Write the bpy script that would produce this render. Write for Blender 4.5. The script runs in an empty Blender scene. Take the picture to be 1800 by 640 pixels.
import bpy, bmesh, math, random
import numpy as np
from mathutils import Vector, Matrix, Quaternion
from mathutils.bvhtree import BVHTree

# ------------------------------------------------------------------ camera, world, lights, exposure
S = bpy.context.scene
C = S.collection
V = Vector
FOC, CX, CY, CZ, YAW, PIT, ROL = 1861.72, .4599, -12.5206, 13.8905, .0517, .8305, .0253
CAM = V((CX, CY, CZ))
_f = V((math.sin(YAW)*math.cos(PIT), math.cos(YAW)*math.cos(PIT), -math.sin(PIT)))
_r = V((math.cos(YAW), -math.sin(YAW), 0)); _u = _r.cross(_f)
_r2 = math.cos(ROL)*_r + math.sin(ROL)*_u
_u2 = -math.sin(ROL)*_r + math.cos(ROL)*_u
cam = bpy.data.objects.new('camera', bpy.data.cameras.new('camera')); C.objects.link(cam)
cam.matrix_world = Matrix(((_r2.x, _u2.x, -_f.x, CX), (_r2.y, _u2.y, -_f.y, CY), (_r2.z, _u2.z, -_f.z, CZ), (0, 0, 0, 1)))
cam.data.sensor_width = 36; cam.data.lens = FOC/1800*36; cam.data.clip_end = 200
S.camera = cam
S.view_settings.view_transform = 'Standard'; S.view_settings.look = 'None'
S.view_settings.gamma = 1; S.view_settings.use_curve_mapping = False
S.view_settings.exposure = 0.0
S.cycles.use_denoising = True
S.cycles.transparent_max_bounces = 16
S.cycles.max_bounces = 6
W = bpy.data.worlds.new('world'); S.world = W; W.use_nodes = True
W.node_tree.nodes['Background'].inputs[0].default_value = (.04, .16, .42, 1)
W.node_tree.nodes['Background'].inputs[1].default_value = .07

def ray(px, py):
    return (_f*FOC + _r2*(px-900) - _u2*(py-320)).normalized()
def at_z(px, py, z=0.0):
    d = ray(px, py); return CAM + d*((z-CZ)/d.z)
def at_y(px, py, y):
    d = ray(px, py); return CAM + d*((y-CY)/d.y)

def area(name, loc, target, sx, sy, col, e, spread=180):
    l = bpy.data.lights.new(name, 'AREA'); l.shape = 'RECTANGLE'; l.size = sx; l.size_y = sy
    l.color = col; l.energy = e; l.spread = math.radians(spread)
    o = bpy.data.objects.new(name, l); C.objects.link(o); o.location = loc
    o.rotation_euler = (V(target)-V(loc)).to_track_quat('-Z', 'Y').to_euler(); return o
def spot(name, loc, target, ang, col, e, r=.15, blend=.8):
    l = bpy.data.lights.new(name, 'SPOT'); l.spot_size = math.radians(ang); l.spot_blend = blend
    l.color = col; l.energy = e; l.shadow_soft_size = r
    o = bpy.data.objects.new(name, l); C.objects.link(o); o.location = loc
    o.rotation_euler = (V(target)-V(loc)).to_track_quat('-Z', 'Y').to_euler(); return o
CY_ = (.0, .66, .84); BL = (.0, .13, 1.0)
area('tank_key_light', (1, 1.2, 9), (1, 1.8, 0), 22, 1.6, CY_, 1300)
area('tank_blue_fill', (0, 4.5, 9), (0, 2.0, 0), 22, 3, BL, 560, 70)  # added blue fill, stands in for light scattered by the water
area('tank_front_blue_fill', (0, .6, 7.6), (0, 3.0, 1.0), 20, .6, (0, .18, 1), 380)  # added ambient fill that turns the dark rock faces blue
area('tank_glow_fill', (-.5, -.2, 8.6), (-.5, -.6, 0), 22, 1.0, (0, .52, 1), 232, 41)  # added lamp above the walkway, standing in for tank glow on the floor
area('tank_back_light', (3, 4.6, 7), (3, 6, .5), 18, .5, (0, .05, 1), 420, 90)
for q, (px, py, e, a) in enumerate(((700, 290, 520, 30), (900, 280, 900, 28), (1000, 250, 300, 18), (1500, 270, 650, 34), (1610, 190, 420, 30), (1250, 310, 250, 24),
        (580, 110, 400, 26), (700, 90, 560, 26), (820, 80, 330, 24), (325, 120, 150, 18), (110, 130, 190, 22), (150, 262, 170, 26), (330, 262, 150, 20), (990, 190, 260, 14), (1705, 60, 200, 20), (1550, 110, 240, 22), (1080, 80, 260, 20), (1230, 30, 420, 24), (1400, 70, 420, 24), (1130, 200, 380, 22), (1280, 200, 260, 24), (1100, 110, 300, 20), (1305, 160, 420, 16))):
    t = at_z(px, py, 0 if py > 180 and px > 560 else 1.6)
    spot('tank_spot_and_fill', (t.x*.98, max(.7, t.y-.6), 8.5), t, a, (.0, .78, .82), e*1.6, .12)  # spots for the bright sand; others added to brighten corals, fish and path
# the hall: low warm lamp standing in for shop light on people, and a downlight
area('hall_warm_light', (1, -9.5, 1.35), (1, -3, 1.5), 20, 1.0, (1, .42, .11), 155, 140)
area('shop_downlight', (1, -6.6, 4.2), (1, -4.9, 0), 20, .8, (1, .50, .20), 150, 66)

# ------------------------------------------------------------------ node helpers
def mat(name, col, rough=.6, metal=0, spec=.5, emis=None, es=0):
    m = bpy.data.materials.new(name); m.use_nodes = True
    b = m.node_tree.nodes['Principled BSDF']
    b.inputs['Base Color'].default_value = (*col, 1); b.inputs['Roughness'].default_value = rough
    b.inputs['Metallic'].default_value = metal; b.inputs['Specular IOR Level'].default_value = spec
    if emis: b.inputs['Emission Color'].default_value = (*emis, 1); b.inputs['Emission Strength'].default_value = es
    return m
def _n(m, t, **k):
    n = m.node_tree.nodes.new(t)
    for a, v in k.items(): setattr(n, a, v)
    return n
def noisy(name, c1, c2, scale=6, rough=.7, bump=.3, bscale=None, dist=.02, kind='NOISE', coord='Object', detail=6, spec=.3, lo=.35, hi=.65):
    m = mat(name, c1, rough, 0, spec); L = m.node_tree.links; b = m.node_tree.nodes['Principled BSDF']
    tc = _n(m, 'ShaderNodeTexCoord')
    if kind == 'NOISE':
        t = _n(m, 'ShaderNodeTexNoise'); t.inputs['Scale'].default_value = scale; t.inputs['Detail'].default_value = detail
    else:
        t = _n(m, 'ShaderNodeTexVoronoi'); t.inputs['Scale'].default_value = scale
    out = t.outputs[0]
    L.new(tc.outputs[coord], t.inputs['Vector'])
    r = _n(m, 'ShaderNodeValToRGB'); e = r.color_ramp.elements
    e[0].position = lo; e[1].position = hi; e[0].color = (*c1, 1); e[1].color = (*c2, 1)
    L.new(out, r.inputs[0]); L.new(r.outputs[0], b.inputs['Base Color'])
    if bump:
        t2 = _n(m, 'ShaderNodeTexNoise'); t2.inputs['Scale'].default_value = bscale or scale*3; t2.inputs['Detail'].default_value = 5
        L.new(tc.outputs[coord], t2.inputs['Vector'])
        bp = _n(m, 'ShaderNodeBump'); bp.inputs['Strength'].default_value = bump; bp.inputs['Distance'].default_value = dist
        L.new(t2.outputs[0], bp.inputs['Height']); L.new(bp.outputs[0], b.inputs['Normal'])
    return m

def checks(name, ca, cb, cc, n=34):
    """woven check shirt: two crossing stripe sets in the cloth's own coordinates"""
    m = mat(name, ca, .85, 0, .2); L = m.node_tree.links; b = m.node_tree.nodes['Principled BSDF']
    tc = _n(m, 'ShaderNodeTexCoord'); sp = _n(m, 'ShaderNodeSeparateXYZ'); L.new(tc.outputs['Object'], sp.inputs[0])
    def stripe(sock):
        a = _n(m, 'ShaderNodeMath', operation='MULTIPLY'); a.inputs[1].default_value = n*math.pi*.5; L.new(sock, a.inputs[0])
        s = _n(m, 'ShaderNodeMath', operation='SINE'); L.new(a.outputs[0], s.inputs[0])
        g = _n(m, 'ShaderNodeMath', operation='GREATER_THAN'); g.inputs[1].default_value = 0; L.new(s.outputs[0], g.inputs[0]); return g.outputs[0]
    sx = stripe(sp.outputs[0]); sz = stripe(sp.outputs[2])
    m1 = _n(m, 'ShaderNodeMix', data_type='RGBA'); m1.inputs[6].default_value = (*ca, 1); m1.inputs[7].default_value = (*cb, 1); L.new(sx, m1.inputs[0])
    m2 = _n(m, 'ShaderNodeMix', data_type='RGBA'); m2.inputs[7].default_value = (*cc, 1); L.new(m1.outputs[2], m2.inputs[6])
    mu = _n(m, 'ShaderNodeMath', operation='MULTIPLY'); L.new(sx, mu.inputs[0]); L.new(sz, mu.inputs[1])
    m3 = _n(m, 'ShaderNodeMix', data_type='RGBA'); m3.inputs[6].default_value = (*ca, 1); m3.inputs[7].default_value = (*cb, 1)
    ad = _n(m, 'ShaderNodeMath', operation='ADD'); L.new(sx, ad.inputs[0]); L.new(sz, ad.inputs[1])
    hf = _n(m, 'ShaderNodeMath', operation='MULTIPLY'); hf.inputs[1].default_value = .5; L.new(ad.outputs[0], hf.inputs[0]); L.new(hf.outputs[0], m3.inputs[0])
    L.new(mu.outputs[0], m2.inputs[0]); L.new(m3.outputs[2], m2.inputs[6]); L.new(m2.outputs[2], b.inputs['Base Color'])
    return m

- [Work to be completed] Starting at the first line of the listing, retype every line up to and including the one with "from mathutils.bvhtree import BVHTree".

- [Exercise response]
Write the bpy script that would produce this render. Write for Blender 4.5. The script runs in an empty Blender scene. Take the picture to be 1800 by 640 pixels.
import bpy, bmesh, math, random
import numpy as np
from mathutils import Vector, Matrix, Quaternion
from mathutils.bvhtree import BVHTree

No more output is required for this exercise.